En lisant L’autobiographie des objets de François Bon, je me suis dit que je devais esquisser une autobiographie du baby-foot, d’autant que mes fils découvrent le jeu en ce moment. Au début je voulais écrire deux ou trois pages, le récit m’a emporté un peu plus loin, sans que j’ai encore épuisé tout ce que j’ai à dire.

— A partir de quel moment, passes-tu à l’écriture ?

— J’écris ou je réécris tout le temps. Des projets de longue haleine, comme mon Ératosthène que je traîne depuis douze ans, cohabitent avec d’autres qui s’étendent sur quelques mois ou juste quelques jours, c’est le cas pour mon baby-foot. J’ai besoin de ces respirations. En général, je commence l’écriture la nuit dans la ma tête. Quand je me lève, je récite et je tire le fil. Je ne me force jamais à écrire. Quand on écrit beaucoup, des choses surgissent toujours.

— Pourrais-tu nous parler des différents stades d’écriture par lesquels tu es passé pour écrire Baby-foot ?

— Au début, je veux écrire ma relation avec le jeu, de mon enfance à aujourd’hui. Puis l’idée d’art de vivre s’est glissée dans le récit et sans m’en rendre compte je me suis vu mettre le doigt sur quelque chose qui me paraît fondamental. Quand je regarde ma vie, j’ai noué mes amitiés autour de la beauté. Si je la néglige, ma vie ne peut qu’être au rabais. Mon histoire de baby est devenue une nouvelle philosophique.

— En pleine promo de J’ai débranché, tu publies ce texte autour du Baby-foot. Es-tu nostalgique d’une dimension physique de l’apprentissage de la vie qui n’existerait plus dans les réseaux virtuels ?

— En écrivant sur le baby, j’ai compris le trouble assez vif que j’éprouve depuis ma reconnexion. Sur le Net, surtout les réseaux sociaux, je ne vois plus de beauté. Si je ne suis pas capable de la trouver, je n’ai plus rien à faire en ligne. Les entreprises, et tous ces gens qui font leur promo, squattent les réseaux sociaux (et moi-même j’ai tendance à les imiter parce qu’il me paraît difficile de faire autre chose en ce moment). C’est incompatible avec la beauté. Je crois que ça défigure tout. Il faut que je découvre vite de nouveaux terrains de jeu.

— À présent, tu publies de plus en régulièrement chez Publie.net. Pourquoi ?

— Peut-être à cause de cette histoire de beauté, c’est ce qui nous réuni autour de plubie.net, personne ne cherche le bestseller, nous explorons tous, quitte à nous ramasser, cette faiblesse est essentielle pour l’écrivain comme pour le joueur de baby. Il me semble qu’elle devrait l’être aussi pour les lecteurs.

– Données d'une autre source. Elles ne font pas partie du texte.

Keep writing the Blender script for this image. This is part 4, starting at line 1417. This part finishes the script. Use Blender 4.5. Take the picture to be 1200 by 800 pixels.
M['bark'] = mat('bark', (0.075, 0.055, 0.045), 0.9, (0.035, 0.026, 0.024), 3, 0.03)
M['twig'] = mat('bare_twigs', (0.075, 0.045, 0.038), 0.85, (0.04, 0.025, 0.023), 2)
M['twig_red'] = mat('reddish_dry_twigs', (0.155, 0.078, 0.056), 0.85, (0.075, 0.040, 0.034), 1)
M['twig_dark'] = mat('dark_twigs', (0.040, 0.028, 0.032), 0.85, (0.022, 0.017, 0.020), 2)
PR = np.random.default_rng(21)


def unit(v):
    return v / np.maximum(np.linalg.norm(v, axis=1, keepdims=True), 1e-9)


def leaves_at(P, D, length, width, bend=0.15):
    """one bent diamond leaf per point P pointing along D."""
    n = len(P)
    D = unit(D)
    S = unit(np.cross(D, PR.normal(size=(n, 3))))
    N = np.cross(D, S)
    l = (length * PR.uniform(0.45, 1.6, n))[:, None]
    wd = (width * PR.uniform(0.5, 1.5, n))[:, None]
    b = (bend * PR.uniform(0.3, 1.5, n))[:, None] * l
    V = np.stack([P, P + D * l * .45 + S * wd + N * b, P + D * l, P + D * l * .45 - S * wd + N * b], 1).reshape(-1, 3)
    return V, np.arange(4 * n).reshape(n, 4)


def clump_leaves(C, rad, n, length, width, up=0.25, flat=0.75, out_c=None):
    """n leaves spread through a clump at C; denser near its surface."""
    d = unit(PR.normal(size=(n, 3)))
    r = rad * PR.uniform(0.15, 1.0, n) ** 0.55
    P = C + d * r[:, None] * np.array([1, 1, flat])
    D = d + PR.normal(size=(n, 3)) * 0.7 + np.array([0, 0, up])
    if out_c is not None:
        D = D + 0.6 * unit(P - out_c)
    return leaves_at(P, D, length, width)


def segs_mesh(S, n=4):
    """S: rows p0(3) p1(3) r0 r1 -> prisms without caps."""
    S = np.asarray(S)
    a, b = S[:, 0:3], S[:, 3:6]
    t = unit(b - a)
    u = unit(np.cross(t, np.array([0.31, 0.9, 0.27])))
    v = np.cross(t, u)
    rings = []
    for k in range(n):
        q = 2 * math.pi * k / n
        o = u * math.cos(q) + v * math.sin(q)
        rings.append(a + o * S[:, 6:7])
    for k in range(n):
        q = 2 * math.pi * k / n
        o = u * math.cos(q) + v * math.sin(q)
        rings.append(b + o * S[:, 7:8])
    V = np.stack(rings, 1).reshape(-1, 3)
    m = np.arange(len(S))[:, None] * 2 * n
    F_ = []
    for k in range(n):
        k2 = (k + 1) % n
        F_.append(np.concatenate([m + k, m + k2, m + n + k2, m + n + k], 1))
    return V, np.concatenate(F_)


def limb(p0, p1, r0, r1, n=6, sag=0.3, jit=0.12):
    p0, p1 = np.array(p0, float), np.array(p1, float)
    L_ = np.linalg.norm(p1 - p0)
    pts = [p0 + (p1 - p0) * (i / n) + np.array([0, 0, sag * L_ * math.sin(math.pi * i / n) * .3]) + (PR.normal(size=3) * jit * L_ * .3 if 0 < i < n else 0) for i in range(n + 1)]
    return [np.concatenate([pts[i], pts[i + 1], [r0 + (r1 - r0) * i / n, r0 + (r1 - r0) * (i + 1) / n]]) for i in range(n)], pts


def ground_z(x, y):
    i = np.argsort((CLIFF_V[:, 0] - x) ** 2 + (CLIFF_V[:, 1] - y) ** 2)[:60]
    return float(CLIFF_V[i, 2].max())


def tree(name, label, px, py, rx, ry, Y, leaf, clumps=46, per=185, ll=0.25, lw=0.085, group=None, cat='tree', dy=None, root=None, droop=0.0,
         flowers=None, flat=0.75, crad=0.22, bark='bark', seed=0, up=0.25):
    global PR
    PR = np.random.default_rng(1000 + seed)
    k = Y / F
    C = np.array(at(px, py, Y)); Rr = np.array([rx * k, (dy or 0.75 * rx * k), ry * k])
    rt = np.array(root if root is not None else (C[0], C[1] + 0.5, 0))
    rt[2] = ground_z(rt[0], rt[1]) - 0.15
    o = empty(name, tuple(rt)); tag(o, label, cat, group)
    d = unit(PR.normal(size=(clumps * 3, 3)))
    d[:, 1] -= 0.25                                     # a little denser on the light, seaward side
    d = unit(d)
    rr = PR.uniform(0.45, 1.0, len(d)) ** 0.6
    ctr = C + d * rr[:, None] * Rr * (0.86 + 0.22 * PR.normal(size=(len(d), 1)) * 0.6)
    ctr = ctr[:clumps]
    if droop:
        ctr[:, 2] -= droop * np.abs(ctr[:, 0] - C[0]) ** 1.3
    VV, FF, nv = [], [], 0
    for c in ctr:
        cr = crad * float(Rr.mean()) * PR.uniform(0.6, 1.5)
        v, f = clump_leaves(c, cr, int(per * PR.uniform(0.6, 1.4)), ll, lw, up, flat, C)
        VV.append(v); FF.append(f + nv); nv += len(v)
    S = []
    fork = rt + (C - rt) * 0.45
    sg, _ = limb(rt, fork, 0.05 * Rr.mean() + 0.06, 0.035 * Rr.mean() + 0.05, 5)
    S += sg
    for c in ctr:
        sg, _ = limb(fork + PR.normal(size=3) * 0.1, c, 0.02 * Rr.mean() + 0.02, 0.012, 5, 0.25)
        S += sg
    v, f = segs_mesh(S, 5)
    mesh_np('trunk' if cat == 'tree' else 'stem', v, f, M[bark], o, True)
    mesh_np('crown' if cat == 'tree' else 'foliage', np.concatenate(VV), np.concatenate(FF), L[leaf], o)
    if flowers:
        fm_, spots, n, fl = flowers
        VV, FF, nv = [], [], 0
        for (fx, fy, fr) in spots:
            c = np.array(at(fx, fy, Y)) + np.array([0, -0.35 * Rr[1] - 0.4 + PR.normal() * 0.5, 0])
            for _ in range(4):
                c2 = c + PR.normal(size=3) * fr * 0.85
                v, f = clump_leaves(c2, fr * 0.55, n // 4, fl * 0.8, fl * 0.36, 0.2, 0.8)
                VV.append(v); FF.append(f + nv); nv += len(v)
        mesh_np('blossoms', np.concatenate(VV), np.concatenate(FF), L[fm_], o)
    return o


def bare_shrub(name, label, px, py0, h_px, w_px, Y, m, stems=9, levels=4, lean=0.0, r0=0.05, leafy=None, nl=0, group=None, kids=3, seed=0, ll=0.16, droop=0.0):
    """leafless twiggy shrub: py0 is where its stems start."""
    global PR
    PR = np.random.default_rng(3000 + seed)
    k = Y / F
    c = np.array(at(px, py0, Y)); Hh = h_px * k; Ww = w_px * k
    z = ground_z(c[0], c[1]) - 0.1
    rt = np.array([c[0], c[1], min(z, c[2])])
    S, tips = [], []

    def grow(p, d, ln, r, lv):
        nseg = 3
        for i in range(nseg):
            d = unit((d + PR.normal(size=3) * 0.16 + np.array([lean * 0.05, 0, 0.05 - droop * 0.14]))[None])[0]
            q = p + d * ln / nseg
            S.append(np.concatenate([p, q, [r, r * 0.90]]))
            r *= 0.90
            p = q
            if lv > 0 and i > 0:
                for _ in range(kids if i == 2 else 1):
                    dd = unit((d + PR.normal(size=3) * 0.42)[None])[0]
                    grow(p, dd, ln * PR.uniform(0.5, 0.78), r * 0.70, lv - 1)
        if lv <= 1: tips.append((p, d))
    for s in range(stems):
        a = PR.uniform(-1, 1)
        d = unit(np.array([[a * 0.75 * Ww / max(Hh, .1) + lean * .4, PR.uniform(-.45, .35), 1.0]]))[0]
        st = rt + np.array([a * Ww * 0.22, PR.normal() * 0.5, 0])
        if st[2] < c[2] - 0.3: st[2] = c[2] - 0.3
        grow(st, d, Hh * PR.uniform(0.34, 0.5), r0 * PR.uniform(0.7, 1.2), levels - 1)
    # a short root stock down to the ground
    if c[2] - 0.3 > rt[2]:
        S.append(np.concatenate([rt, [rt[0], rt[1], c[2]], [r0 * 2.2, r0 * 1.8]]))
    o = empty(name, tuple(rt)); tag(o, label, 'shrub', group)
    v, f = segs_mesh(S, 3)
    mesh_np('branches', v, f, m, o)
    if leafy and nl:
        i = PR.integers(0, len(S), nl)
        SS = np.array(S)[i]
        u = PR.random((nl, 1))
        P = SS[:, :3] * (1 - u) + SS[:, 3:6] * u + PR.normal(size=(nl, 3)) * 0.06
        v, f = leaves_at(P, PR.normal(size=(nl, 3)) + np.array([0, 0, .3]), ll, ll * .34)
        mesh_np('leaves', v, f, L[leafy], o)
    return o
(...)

Je suis peut-être aussi arrivé au bout du blog. Pendant des années, je l’ai pratiqué comme un journal. Les billets se suivaient, se répondaient. Je ne cherchais jamais à les rendre autonomes, c’était une seule histoire, plutôt immense.

Aujourd’hui j’ai envie de me faire plus discret, d’être présent par moment, peut-être avec des textes plus indépendants les uns les autres, et jouer avec les formes. Le livre électronique me permet d’explorer cette voie. J’ai autopublié quelques textes, je le referai peut-être, mais je pense qu’il est plus judicieux de participer à l’élan collectif enclenché par François Bon, tant par rapport son projet littéraire que pour toutes les questions de politique éditoriale que ça pose. On l’a vu avec l’affaire du vieil homme et la mer.

Nos livres électroniques ont toutes les propriétés des livres papier avec en prime une plus grande fluidité. Nous pouvons les modifier et les compléter à tout moment, et en même temps, ils ne dépendent pas d’un serveur. Ils existent partout, j’ai envie de dire librement, indépendamment de nous.

Ça me paraît important en un temps de crise politique, où la tentation de censure est grande de tout côté. Une fois qu’un ebook a été lâché, on ne peut plus le rattraper (c’est le cas de la traduction du vieil homme et la mer de François). Les sites Web n’ont pas cette mobilité, ils sont moins adaptés au flux, donc beaucoup plus vulnérable. Je crois que le livre est l’avenir du Web, même si nous vivons bel et bien après le livre.

PS : Un signle, comme en musique, est une courte pièce par rapport à un album. Une nouvelle est un single romanesque. Baby-foot est donc un single philosophique.